Of course, the device is a basic HID device; the most important transaction is #25, which sets the clock (seconds, minutes, hours, day, month, year).

In the main loop, every second, a routine transforms the numbers in display images and "plots" them in VideoArray; as seen in old watches, the display shows the time when seconds go from 0 to 7, and the date when seconds go from 8 to 9.

So far, kind of trivial.The troubles arose when this "time-consuming" interrupt entered the scene.Apart from having difficulties in enumeration, the which thing I corrected using the approach already decribed on the forums, i.e. having some delay, at power on, before interrupts are activated (leaving then the time to get enumerated by PC), it gets worse since, even if correctly enumerated, the device won't talk nor receive commands, and WITH NO ERROR on the PC side!

I supposed it was because of slow response, on the PIC, to USB events which must be polled with no longer delay than 10-20 uSec (so it seems, I don't have exact reference data). Because of interrupts, the USBTasks function was being called every 100-150uSec.

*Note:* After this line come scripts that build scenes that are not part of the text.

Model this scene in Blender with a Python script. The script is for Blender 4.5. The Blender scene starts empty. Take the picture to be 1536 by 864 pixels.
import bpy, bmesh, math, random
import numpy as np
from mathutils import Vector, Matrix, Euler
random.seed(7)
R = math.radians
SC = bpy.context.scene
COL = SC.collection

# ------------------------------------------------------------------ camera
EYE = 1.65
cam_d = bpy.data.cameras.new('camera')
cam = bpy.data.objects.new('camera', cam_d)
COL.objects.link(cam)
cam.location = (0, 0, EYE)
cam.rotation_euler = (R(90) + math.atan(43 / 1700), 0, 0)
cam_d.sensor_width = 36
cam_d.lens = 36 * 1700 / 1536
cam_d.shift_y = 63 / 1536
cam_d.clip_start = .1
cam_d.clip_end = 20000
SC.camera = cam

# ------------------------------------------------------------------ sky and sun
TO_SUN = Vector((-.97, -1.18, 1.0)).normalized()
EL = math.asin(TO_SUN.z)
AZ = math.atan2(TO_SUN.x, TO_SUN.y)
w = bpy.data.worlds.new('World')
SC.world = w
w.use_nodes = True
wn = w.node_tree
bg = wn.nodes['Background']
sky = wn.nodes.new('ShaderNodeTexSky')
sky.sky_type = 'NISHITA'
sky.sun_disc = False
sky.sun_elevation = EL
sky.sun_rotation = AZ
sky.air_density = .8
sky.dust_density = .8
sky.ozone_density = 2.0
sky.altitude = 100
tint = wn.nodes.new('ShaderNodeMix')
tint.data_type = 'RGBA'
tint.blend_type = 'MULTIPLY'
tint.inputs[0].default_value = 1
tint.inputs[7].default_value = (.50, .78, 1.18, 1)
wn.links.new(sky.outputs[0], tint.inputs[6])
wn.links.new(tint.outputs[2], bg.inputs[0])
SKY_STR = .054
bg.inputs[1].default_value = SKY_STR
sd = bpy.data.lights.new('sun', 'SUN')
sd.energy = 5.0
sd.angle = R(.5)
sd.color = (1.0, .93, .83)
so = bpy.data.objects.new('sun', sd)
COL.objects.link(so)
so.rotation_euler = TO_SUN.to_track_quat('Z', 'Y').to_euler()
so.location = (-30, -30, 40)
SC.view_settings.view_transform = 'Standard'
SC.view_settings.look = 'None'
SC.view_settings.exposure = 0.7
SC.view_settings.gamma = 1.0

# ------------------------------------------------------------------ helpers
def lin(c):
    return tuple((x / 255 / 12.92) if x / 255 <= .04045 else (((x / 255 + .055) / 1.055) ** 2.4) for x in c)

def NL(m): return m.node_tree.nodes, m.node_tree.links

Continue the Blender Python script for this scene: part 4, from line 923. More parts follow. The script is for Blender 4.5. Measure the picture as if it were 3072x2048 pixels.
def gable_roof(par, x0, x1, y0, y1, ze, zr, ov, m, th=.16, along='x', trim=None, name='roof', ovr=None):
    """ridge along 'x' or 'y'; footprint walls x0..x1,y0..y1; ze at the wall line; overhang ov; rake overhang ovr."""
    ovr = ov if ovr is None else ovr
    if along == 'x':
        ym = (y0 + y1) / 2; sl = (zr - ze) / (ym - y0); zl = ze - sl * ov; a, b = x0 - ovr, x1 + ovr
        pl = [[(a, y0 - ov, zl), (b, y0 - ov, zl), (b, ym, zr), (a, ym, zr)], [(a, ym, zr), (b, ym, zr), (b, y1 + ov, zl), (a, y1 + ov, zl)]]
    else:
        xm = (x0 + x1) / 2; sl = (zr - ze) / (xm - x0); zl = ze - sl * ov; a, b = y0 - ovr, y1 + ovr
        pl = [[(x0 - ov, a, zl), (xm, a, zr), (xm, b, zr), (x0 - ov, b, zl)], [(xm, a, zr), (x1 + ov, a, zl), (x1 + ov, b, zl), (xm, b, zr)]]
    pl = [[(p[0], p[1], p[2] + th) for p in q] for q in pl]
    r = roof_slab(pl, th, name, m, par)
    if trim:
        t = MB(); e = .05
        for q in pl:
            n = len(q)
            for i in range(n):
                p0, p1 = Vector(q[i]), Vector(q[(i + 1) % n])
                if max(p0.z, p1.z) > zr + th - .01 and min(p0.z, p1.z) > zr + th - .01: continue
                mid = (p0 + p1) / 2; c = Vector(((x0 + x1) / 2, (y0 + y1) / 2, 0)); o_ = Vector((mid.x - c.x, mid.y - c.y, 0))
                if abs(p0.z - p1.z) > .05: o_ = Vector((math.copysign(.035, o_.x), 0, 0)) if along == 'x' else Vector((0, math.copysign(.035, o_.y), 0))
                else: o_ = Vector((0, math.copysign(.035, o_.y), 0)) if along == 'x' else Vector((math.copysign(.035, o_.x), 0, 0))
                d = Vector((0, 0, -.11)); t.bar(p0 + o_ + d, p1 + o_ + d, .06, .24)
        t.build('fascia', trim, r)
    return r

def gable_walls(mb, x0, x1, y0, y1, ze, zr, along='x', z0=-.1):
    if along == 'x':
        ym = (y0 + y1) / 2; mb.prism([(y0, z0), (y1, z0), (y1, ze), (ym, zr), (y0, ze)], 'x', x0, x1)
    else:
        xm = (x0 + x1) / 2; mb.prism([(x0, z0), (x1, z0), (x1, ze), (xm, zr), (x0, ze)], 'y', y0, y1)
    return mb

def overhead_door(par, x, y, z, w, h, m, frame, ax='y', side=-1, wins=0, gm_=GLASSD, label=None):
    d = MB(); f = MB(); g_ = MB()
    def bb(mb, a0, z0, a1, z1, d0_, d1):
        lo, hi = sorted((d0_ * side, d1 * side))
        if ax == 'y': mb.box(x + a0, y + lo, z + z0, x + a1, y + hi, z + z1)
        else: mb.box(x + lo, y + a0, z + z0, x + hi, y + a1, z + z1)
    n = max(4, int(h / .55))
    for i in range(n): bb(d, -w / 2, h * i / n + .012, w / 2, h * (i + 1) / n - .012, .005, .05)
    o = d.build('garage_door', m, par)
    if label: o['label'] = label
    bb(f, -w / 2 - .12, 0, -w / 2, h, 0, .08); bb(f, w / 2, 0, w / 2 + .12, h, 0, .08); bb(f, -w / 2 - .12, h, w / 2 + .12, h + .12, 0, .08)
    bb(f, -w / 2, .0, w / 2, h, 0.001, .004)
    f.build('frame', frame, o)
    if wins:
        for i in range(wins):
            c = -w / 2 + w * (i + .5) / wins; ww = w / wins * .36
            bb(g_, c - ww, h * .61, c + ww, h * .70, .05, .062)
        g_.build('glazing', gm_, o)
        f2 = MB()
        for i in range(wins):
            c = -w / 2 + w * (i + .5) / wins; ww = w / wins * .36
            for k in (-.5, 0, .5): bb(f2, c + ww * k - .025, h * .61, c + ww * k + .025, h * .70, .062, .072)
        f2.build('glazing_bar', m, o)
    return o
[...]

So I decided to perform some "mixed-mode" processing of USB events: I activated USB interrupt at Low-Priority (so as not to disturb the critical timings of VGA), and, when one of these happen, I stop VGA signalling (so as to make USBTasks run as fast as possible).Result: it's not perfect, as not EVERY transaction coming from PC is completed, and for each of them, the VGA signal stops for a moment. But, you can get your watch syncronized with US navy atomic clock ! (or an italian one, if you prefer)

I guess someone may correct my code and find a better solution; at least, I hope so! In fact, I thought that ONLY SOME USB interrupts needed to be taken into account, but could not understand well: I ended up with this 

if( (UIRbits.TRNIF && UIEbits.TRNIE)  (interrupt.c)

that is, the interrupt for "TRANSACTION ENDED" is the only one that gets special attention. But as it's not perfect, I suppose I should monitor other interrupt from USB; but, if I do monitor EVERY of them, I get interrupted at 1mS, which of course destroys VGA... (it has to be the IDLE interrupt)

This ends my description of this "experiment", which will probably be improved somewhere in the future (maybe for example, to add a Real Time Clock chip: now, apart from syncronization with the PC, the clock goes on in software, hardly precise!)